Zudem gehört der Apostel Paulus keineswegs nur in die Geschichte des Christentums, sondern mindestens so sehr in die Geschichte des Judentums, des hellenistischen Judentums. Wenn eine neue Übersetzung den Apostel deutlich in diese Geschichte rückt, ist das aus einer, einer unter vielen, jüdischen Perspektiven nur zu begrüßen. Wird doch daran deutlich, dass die inzwischen gebetsmühlenartige Beschwörung der jüdisch-christlichen Wurzeln Europas ihren guten Grund hat: Einer, wenn nicht der bedeutendste Anreger der christlichen Religion, nämlich Paulus, war und blieb Jude.

Er wurde eben nicht, wie immer wieder behauptet, vom jüdischen Saulus zum christlichen Paulus.
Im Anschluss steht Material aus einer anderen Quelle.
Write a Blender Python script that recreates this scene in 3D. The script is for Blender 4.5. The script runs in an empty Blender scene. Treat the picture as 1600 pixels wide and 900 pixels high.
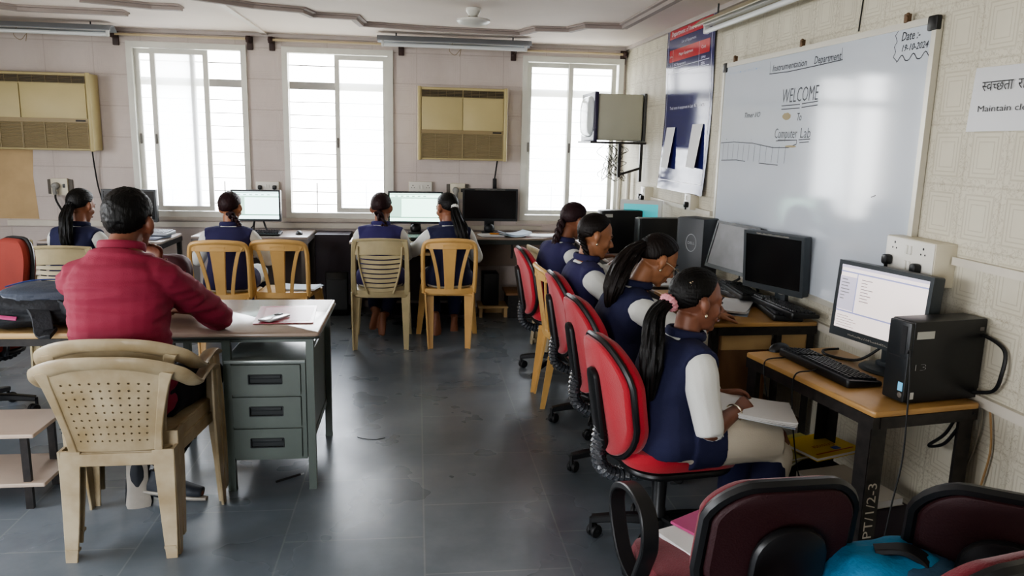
import bpy, bmesh, math, random
from mathutils import Vector, Matrix, Euler, noise
from math import sin, cos, pi, radians, sqrt, atan2
random.seed(7)
S = bpy.context.scene
COL = S.collection
V = Vector

# ------------------------------------------------------------------ materials
def lin(h):
    if isinstance(h, str):
        h = h.lstrip('#'); c = [int(h[i:i+2], 16)/255 for i in (0, 2, 4)]
    else:
        c = h
    return tuple(((v/12.92) if v <= .04045 else ((v+.055)/1.055)**2.4) for v in c) + (1,)

MATS = {}
def mat(name, col, rough=.5, metal=0, var=0, vscale=6, bump=0, bscale=40, bstretch=(1,1,1), emit=0, spec=.5, dark=None, coat=0, sheen=0, trans=0, alpha=1, detail=4):
    if name in MATS: return MATS[name]
    m = bpy.data.materials.new(name); m.use_nodes = True
    nt = m.node_tree; b = nt.nodes['Principled BSDF']
    c = lin(col)
    b.inputs['Base Color'].default_value = c
    b.inputs['Roughness'].default_value = rough
    b.inputs['Metallic'].default_value = metal
    b.inputs['Specular IOR Level'].default_value = spec
    if coat: b.inputs['Coat Weight'].default_value = coat; b.inputs['Coat Roughness'].default_value = .1
    if sheen: b.inputs['Sheen Weight'].default_value = sheen
    if trans: b.inputs['Transmission Weight'].default_value = trans
    if alpha < 1: b.inputs['Alpha'].default_value = alpha
    tc = nt.nodes.new('ShaderNodeTexCoord')
    if var or dark:
        n = nt.nodes.new('ShaderNodeTexNoise'); n.inputs['Scale'].default_value = vscale; n.inputs['Detail'].default_value = detail
        nt.links.new(tc.outputs['Object'], n.inputs['Vector'])
        r = nt.nodes.new('ShaderNodeMapRange'); r.inputs[1].default_value = .3; r.inputs[2].default_value = .7
        nt.links.new(n.outputs['Fac'], r.inputs[0])
        mx = nt.nodes.new('ShaderNodeMix'); mx.data_type = 'RGBA'
        nt.links.new(r.outputs[0], mx.inputs[0])
        d = lin(dark) if dark else tuple(v*(1-var) for v in c[:3]) + (1,)
        mx.inputs[6].default_value = d; mx.inputs[7].default_value = c
        nt.links.new(mx.outputs[2], b.inputs['Base Color'])
    if bump:
        mp = nt.nodes.new('ShaderNodeMapping'); mp.inputs['Scale'].default_value = bstretch
        nt.links.new(tc.outputs['Object'], mp.inputs['Vector'])
        n = nt.nodes.new('ShaderNodeTexNoise'); n.inputs['Scale'].default_value = bscale; n.inputs['Detail'].default_value = 3
        nt.links.new(mp.outputs[0], n.inputs['Vector'])
        bp = nt.nodes.new('ShaderNodeBump'); bp.inputs['Strength'].default_value = bump; bp.inputs['Distance'].default_value = .01
        nt.links.new(n.outputs['Fac'], bp.inputs['Height']); nt.links.new(bp.outputs[0], b.inputs['Normal'])
    if emit:
        b.inputs['Emission Color'].default_value = c; b.inputs['Emission Strength'].default_value = emit
    MATS[name] = m
    return m

# ------------------------------------------------------------------ mesh builder
class MB:
    def __init__(s): s.v = []; s.f = []; s.M = Matrix()
    def add(s, vs, fs):
        o = len(s.v); s.v += [tuple(s.M @ V(p)) for p in vs]; s.f += [tuple(o+i for i in f) for f in fs]
        return s
    def box(s, c, d, rot=None, taper=1):
        x, y, z = [k/2 for k in d]
        vs = [V((i*x*(taper if k > 0 else 1), j*y*(taper if k > 0 else 1), k*z)) for k in (-1, 1) for j in (-1, 1) for i in (-1, 1)]
        if rot is not None:
            R = rot if isinstance(rot, Matrix) else Euler(rot).to_matrix()
            vs = [R @ p for p in vs]
        return s.add([p + V(c) for p in vs], [(0,2,3,1),(4,5,7,6),(0,1,5,4),(2,6,7,3),(0,4,6,2),(1,3,7,5)])
    def b2(s, a, b): return s.box([(a[i]+b[i])/2 for i in range(3)], [abs(a[i]-b[i]) for i in range(3)])
    def rbox(s, c, d, r=.01, seg=3, rot=None, fn=None, axis='z'):
        # box with rounded vertical corners (in the plane across `axis`) and softened rims
        hx, hy, hz = {'z': (d[0]/2, d[1]/2, d[2]/2), 'y': (d[0]/2, d[2]/2, d[1]/2), 'x': (d[1]/2, d[2]/2, d[0]/2)}[axis]
        r = min(r, hx*.999, hy*.999); e = min(r*.5, hz*.9)
        def ring(ins, z):
            out = []
            for k, (sx, sy) in enumerate(((1,1),(-1,1),(-1,-1),(1,-1))):
                for q in range(seg+1):
                    a = pi/2*(k + q/seg)
                    rr = max(r-ins, 0)
                    out.append((sx*(hx-r)+cos(a)*rr, sy*(hy-r)+sin(a)*rr, z))
            return out
        lv = [(e, -hz), (e*.3, -hz+e*.3), (0, -hz+e), (0, hz-e), (e*.3, hz-e*.3), (e, hz)]
        rings = [ring(i, z) for i, z in lv]
        m = {'z': lambda p: V(p), 'y': lambda p: V((p[0], -p[2], p[1])), 'x': lambda p: V((p[2], p[0], p[1]))}[axis]
        R = (rot if isinstance(rot, Matrix) else Euler(rot or (0,0,0)).to_matrix())
        rr = []
        for g in rings:
            o = []
            for p in g:
                q = m(p)
                if fn: q = V(fn(q))
                o.append(R @ q + V(c))
            rr.append(o)
        return s.loft(rr)
    def loft(s, rings, cap=True, close=False):
        n = len(rings[0]); vs = [p for g in rings for p in g]; fs = []
        L = len(rings)
        for i in range(L if close else L-1):
            for j in range(n):
                a = i*n+j; b = i*n+(j+1) % n; i2 = (i+1) % L
                fs.append((a, b, i2*n+(j+1) % n, i2*n+j))
        if cap and not close:
            fs.append(tuple(range(n))[::-1]); fs.append(tuple((L-1)*n+k for k in range(n)))
        return s.add(vs, fs)
    def tube(s, pts, r, seg=8, close=False, flat=None, up=None, sub=0, cap=True):
        pts = [V(p) for p in pts]
        rs = list(r) if isinstance(r, (list, tuple)) else [r]*len(pts)
        if sub:
            pts, rs = smooth_path(pts, rs, sub, close)
        n = len(pts); rings = []
        t0 = None; nrm = None
        for i, p in enumerate(pts):
            if close: t = pts[(i+1) % n] - pts[i-1]
            else: t = pts[min(i+1, n-1)] - pts[max(i-1, 0)]
            t = t.normalized() if t.length > 1e-9 else V((0,0,1))
            if up is not None:
                u = V(up); nrm = (u - t*u.dot(t))
                nrm = nrm.normalized() if nrm.length > 1e-6 else t.orthogonal().normalized()
            elif nrm is None: nrm = t.orthogonal().normalized()
            else:
                nrm = (nrm - t*nrm.dot(t))
                nrm = nrm.normalized() if nrm.length > 1e-6 else t.orthogonal().normalized()
            bn = t.cross(nrm)
            rr = rs[i]; ra, rb = (rr, rr) if not isinstance(rr, tuple) else rr
            if flat: ra, rb = ra*flat[0], rb*flat[1]
            rings.append([p + nrm*cos(2*pi*k/seg)*ra + bn*sin(2*pi*k/seg)*rb for k in range(seg)])
        return s.loft(rings, close=close, cap=cap)
    def strip(s, pts, w, t, up=(0,0,1), sub=0):     # bar of rectangular section w (along up) x t
        pts = [V(p) for p in pts]
        ws = list(w) if isinstance(w, (list, tuple)) else [w]*len(pts)
        if sub: pts, ws = smooth_path(pts, ws, sub, False)
        n = len(pts); rings = []
        for i, p in enumerate(pts):
            d = (pts[min(i+1, n-1)]-pts[max(i-1, 0)]).normalized()
            u = V(up); u = (u-d*u.dot(d)).normalized(); b = d.cross(u)
            h = ws[i]/2; k = t/2; e = min(h, k)*.35
            rings.append([p+u*a+b*c for a, c in ((h-e,k),(-h+e,k),(-h,k-e),(-h,-k+e),(-h+e,-k),(h-e,-k),(h,-k+e),(h,k-e))])
        return s.loft(rings)
    def ball(s, c, r, seg=16, ring=10, R=None, fn=None):
        r = (r, r, r) if not isinstance(r, (tuple, list)) else r
        vs = []; fs = []
        R = R or Matrix.Identity(3)
        def pt(a, b):
            d = V((sin(a)*cos(b), sin(a)*sin(b), cos(a)))
            q = V((d.x*r[0], d.y*r[1], d.z*r[2]))
            if fn: q = q*fn(d)
            return R @ q + V(c)
        vs.append(pt(0, 0))
        for i in range(1, ring):
            for j in range(seg): vs.append(pt(pi*i/ring, 2*pi*j/seg))
        vs.append(pt(pi, 0))
        for j in range(seg): fs.append((0, 1+j, 1+(j+1) % seg))
        for i in range(ring-2):
            for j in range(seg):
                a = 1+i*seg+j; b = 1+i*seg+(j+1) % seg
                fs.append((a, a+seg, b+seg, b))
        l = len(vs)-1; o = 1+(ring-2)*seg
        for j in range(seg): fs.append((o+j, l, o+(j+1) % seg))
        return s.add(vs, fs)
    def lathe(s, prof, c=(0,0,0), seg=20, R=None):
        R = R or Matrix.Identity(3)
        return s.loft([[R @ V((r*cos(2*pi*k/seg), r*sin(2*pi*k/seg), z)) + V(c) for k in range(seg)] for r, z in prof])
    def cyl(s, a, b, r, seg=12): return s.tube([a, b], r, seg)
    def prism(s, poly, off, frame=None):  # poly: list of 3D pts, off: vector
        n = len(poly); o = V(off); P = [V(p) for p in poly]
        return s.add(P + [p+o for p in P], [tuple(range(n))[::-1], tuple(range(n, 2*n))] + [(i, (i+1) % n, n+(i+1) % n, n+i) for i in range(n)])
    def mesh(s, name='m', smooth=35):
        me = bpy.data.meshes.new(name); me.from_pydata([tuple(p) for p in s.v], [], s.f); me.validate(); 
        bm = bmesh.new(); bm.from_mesh(me); bmesh.ops.recalc_face_normals(bm, faces=bm.faces); bm.to_mesh(me); bm.free()
        if smooth:
            for p in me.polygons: p.use_smooth = True
            me.set_sharp_from_angle(angle=radians(smooth))
        me.update(); return me
    def obj(s, name, m, parent=None, smooth=35, kind=None):
        me = s.mesh(name, smooth); return link(name, me, m, parent, kind)

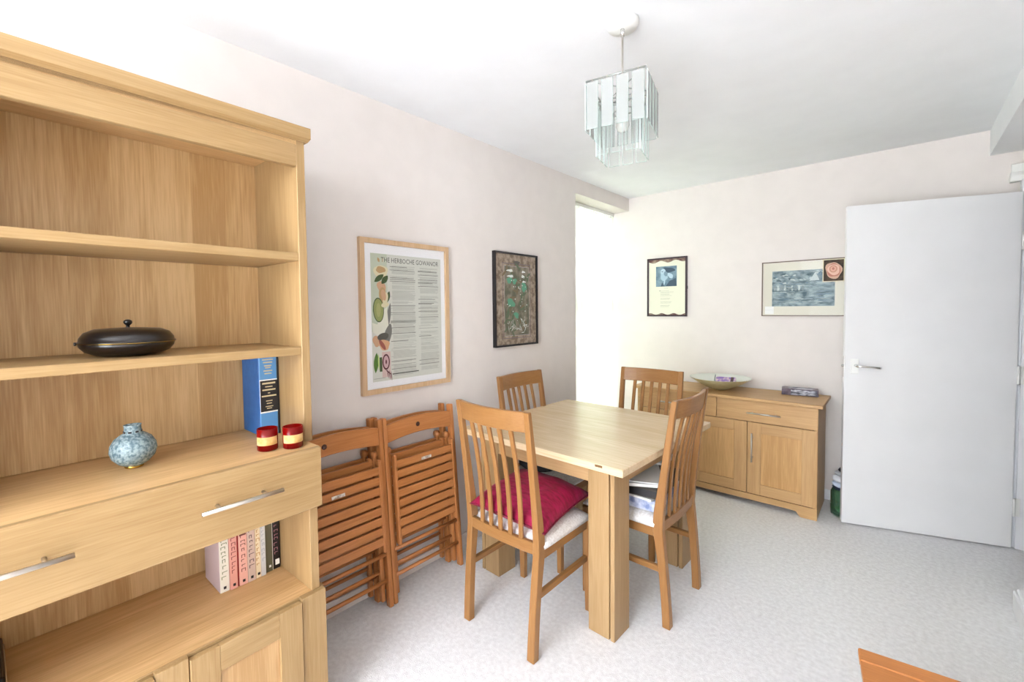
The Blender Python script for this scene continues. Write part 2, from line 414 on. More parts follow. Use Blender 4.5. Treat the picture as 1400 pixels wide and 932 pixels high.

Das hat auf dem Kirchentag einer der Übersetzer, der Bochumer Neutestamentler Klaus Wengst ebenso präzise wie brillant am Text der Apostelgeschichte nachgewiesen.

So erweist sich die mediengestützte Abwehrschlacht gegen die "Bibel in gerechter Sprache" als Reflex einer durch die Globalisierung und die mit ihr einhergehende kulturelle Pluralisierung verunsicherten, sehr deutschen, Identitätsformation, die - wie schon bei des alten Luthers paranoiden Ausfällen gegen das Judentum und die "Judaisierer" - am Ende eine kleine, erstaunte Frage provoziert: Wie es nämlich sein kann, dass der Glaube an einen gnädigen Gott so viel Angst, Wut und Aggression gegen jene entfacht, die doch nur der Auffassung sind, dass nach Gottes Willen die Menschen durch ihr Tun oder Unterlassen für ihr Heil mitverantwortlich sind.